**TASK MATERIAL:**
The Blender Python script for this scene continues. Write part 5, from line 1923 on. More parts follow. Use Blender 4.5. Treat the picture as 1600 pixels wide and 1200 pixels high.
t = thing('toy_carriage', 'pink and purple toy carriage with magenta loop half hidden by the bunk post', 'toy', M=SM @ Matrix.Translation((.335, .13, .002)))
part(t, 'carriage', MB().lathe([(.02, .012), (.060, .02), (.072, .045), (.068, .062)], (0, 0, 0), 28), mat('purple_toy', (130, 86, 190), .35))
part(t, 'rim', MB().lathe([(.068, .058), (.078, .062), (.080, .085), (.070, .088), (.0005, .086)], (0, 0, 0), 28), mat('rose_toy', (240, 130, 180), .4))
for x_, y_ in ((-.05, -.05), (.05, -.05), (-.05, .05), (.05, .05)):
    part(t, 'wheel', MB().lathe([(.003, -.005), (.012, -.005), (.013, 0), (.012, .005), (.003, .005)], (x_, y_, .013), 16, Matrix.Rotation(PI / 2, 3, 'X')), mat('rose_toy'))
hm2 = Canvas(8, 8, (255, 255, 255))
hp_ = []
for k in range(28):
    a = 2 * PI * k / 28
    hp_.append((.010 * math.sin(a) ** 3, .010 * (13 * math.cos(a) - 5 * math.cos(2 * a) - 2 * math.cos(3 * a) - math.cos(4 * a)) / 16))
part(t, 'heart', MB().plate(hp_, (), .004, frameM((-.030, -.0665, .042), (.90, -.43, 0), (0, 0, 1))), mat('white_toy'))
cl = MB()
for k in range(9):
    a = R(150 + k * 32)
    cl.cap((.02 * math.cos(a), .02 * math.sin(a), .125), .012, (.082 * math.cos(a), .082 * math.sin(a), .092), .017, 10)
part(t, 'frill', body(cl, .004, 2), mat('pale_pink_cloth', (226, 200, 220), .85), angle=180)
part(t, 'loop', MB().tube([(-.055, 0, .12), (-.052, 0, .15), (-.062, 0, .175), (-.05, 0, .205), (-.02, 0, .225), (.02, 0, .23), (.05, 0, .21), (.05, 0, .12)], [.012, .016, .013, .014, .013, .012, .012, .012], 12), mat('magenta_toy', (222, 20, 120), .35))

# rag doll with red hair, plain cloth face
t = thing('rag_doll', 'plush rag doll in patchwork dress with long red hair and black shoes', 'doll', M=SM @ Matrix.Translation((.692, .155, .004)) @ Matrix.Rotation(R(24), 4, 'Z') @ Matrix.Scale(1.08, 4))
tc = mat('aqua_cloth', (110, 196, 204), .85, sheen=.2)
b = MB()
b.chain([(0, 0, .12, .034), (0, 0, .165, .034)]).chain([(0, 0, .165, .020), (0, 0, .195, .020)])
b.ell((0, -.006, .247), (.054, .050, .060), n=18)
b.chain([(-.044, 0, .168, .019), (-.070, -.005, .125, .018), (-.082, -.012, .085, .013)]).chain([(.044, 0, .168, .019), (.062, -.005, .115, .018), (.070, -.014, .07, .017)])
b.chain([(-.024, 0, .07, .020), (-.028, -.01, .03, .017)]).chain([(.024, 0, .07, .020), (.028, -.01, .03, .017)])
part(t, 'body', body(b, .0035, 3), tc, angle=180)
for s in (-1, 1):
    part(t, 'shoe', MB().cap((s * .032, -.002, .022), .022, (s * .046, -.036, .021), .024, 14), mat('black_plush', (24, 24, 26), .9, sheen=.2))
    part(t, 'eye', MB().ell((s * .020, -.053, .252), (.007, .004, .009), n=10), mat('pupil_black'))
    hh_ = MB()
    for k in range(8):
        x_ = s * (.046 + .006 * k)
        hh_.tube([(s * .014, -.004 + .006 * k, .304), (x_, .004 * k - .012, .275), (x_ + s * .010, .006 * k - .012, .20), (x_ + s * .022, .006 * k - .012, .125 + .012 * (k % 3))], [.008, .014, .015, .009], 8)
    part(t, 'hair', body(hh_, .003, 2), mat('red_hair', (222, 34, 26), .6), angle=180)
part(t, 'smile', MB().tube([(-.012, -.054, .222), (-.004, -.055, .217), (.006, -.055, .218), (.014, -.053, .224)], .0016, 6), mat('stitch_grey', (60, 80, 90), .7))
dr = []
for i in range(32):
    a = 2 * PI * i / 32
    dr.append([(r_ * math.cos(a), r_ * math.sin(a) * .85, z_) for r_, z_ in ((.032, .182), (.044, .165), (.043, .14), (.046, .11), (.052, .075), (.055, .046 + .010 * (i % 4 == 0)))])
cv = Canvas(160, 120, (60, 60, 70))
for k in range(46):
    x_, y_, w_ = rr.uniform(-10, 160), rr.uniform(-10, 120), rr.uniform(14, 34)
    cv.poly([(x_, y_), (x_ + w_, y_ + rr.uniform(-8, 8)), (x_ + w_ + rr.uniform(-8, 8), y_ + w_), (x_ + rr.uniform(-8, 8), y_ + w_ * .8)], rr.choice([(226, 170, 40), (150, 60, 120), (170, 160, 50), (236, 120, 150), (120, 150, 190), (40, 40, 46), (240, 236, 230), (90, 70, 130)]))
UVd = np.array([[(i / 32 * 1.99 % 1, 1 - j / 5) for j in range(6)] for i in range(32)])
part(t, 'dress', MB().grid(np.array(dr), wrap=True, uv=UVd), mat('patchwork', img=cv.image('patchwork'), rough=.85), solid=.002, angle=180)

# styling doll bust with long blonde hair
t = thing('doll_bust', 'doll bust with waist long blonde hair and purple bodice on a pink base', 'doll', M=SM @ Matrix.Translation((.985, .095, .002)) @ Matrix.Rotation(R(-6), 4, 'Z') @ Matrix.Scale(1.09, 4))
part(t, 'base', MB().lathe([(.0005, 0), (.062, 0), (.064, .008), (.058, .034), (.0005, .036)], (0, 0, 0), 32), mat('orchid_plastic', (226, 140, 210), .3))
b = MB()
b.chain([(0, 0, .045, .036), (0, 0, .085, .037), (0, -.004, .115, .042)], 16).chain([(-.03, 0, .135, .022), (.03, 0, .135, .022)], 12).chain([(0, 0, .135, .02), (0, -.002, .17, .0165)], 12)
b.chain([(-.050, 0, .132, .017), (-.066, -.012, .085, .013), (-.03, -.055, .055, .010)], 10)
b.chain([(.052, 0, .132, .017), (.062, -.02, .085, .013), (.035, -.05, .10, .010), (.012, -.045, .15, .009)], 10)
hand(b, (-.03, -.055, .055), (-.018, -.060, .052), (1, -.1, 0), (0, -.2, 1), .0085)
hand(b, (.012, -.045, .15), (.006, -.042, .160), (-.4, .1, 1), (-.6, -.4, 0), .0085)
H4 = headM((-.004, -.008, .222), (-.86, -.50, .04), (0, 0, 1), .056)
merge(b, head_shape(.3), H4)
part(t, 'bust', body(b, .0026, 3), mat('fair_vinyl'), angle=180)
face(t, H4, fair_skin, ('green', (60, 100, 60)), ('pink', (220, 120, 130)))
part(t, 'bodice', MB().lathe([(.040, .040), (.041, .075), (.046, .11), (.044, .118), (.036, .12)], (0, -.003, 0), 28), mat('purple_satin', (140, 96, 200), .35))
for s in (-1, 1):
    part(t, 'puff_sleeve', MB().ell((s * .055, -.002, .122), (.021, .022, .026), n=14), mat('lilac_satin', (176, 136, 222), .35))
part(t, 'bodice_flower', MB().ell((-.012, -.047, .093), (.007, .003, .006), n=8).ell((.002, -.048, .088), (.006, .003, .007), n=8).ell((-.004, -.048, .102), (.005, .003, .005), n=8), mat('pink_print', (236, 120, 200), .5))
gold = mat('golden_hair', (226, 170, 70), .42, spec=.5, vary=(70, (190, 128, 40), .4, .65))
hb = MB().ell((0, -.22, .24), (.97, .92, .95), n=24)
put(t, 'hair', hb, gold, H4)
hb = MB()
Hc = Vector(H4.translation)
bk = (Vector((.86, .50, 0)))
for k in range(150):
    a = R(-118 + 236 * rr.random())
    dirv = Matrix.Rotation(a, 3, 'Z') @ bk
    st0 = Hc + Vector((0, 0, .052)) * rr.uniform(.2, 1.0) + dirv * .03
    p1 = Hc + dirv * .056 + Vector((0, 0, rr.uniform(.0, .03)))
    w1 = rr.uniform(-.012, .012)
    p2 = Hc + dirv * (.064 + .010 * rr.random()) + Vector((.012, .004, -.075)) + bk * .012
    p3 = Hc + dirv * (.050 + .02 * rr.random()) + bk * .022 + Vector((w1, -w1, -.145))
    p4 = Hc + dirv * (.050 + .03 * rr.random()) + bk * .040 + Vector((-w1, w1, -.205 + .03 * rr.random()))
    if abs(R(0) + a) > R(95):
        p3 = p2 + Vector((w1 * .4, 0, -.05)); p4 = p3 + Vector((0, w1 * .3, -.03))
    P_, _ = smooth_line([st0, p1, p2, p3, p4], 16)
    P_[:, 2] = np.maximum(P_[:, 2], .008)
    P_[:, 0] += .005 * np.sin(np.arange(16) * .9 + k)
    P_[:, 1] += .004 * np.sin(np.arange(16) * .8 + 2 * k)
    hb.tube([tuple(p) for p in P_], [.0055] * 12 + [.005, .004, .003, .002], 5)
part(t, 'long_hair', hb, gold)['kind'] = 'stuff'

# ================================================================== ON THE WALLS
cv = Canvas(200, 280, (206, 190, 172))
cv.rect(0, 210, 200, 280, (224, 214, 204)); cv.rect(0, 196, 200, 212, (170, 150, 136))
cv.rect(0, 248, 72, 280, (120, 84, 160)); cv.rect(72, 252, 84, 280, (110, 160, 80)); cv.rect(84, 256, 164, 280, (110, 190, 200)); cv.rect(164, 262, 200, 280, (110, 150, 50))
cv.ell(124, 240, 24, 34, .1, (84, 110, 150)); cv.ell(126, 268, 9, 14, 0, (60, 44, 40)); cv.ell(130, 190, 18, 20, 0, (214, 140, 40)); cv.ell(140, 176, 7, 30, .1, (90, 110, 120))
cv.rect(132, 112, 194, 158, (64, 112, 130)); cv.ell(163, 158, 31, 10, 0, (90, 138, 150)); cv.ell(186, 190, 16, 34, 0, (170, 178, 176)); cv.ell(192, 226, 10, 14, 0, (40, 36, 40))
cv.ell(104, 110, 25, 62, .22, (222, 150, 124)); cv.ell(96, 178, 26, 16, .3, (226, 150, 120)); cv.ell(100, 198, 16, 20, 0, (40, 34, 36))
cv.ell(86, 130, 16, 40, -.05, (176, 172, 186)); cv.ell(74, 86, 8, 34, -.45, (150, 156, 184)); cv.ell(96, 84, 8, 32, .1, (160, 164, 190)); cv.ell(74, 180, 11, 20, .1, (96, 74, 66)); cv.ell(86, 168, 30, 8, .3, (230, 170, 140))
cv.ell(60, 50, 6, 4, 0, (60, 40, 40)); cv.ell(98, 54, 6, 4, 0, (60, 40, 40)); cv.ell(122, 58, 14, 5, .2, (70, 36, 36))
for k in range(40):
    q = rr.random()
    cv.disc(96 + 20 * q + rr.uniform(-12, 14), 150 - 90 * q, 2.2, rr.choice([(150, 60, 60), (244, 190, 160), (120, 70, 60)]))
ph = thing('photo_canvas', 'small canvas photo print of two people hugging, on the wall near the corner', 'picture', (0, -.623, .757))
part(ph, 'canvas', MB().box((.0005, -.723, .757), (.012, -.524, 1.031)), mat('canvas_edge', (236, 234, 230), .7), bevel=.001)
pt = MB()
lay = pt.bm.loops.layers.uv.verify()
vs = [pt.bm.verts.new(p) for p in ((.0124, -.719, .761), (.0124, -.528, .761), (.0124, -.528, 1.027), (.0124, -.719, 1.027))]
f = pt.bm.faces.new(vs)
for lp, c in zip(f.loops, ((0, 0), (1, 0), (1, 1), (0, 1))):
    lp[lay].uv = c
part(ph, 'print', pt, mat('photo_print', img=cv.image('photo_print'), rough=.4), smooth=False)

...

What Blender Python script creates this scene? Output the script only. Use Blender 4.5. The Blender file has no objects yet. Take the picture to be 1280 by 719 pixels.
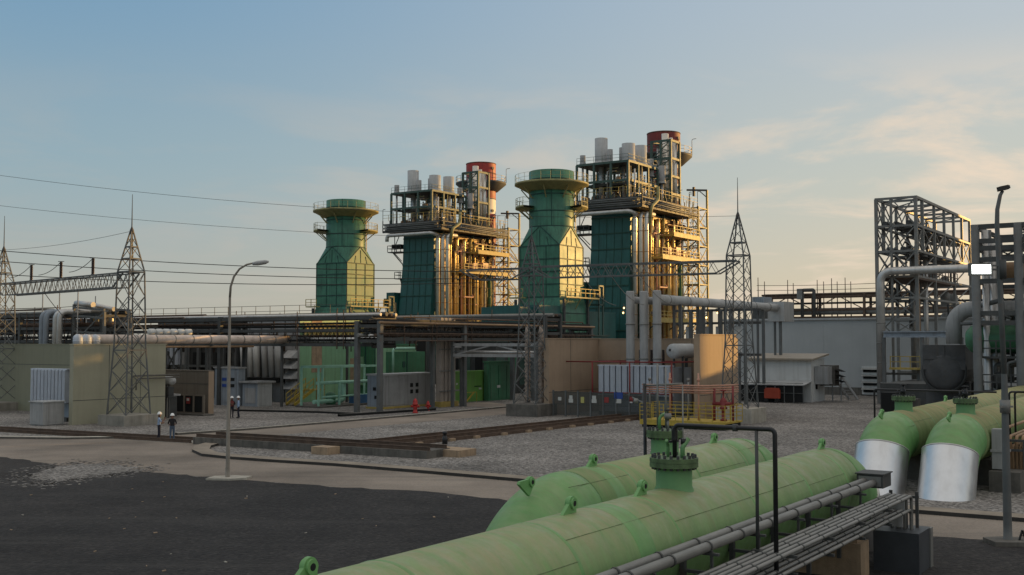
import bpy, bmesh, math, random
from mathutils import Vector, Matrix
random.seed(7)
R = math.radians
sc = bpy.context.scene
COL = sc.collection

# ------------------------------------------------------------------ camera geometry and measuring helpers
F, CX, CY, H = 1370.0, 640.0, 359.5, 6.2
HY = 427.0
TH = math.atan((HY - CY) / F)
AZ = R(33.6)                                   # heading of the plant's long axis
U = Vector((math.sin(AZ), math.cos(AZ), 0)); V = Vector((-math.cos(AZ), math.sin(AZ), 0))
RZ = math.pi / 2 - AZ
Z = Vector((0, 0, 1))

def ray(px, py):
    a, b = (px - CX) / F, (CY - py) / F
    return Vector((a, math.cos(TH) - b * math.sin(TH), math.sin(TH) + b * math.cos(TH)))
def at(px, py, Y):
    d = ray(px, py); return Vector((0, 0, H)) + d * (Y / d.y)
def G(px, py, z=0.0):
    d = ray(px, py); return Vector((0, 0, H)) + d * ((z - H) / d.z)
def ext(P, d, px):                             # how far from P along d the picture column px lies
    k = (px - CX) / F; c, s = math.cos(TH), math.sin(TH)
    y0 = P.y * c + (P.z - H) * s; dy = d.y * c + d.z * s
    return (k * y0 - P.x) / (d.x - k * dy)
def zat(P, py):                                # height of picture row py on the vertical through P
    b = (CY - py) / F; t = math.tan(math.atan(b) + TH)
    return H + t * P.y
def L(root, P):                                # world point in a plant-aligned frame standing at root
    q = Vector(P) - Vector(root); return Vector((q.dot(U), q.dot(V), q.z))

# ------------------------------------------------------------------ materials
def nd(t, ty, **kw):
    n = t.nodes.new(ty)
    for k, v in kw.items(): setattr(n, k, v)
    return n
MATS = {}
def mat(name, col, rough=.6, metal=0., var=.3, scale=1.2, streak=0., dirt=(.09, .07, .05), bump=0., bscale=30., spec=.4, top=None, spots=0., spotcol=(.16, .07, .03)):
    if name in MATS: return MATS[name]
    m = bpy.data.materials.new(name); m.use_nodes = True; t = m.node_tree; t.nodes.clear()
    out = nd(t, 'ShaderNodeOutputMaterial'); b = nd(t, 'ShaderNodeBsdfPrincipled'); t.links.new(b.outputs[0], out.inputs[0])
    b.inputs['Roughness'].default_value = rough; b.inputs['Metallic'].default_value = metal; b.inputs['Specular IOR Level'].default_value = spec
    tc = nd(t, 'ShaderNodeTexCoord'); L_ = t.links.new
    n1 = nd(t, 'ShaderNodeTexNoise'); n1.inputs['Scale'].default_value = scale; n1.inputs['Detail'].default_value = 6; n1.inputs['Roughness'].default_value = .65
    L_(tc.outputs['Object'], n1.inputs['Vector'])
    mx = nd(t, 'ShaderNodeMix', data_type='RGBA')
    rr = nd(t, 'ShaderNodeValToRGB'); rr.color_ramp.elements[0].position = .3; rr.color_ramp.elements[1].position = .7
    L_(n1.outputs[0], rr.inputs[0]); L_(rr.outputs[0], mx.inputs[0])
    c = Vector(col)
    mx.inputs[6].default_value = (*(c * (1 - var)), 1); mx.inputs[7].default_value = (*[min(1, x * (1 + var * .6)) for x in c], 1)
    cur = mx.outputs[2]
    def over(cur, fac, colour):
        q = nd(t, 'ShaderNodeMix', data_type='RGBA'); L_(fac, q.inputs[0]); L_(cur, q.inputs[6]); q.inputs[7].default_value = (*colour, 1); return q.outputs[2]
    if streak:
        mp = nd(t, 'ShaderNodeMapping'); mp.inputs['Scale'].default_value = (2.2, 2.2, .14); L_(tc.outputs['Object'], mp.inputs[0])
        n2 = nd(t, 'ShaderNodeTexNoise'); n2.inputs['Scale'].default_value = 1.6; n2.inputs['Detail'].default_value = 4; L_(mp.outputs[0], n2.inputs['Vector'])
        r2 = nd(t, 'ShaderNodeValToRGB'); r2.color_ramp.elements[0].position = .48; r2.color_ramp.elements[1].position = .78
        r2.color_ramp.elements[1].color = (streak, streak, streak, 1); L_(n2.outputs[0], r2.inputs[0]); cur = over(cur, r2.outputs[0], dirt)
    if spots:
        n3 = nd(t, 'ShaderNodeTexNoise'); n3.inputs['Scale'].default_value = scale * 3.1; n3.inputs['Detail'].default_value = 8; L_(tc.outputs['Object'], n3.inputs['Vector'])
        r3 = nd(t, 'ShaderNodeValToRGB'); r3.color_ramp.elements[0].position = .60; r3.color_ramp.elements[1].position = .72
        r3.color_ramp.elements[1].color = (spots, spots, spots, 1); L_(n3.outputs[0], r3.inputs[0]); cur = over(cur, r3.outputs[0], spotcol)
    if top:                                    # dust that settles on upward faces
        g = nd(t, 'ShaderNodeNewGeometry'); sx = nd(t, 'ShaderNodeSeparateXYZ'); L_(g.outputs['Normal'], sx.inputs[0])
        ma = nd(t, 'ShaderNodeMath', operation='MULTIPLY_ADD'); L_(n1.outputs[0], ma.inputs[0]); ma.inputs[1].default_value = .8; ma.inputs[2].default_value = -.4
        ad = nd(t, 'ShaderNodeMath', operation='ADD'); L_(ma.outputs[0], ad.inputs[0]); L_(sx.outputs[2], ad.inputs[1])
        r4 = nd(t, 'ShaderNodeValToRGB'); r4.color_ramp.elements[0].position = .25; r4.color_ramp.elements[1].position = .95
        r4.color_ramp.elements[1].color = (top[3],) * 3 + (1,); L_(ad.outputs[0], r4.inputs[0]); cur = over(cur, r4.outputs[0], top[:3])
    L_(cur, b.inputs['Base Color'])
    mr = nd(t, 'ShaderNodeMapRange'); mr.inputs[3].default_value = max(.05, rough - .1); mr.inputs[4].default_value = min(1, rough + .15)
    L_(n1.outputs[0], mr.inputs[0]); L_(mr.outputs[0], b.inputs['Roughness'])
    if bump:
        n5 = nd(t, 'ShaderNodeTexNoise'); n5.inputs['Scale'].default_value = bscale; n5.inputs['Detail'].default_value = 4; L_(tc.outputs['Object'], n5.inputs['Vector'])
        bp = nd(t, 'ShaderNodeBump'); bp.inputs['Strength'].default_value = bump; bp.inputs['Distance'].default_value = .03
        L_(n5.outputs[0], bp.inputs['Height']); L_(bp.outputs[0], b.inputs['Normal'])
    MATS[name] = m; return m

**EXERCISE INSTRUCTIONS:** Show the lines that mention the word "Blender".

**RESULT BELOW:**
The Blender Python script for this scene continues. Write part 5, from line 1923 on. More parts follow. Use Blender 4.5. Treat the picture as 1600 pixels wide and 1200 pixels high.
What Blender Python script creates this scene? Output the script only. Use Blender 4.5. The Blender file has no objects yet. Take the picture to be 1280 by 719 pixels.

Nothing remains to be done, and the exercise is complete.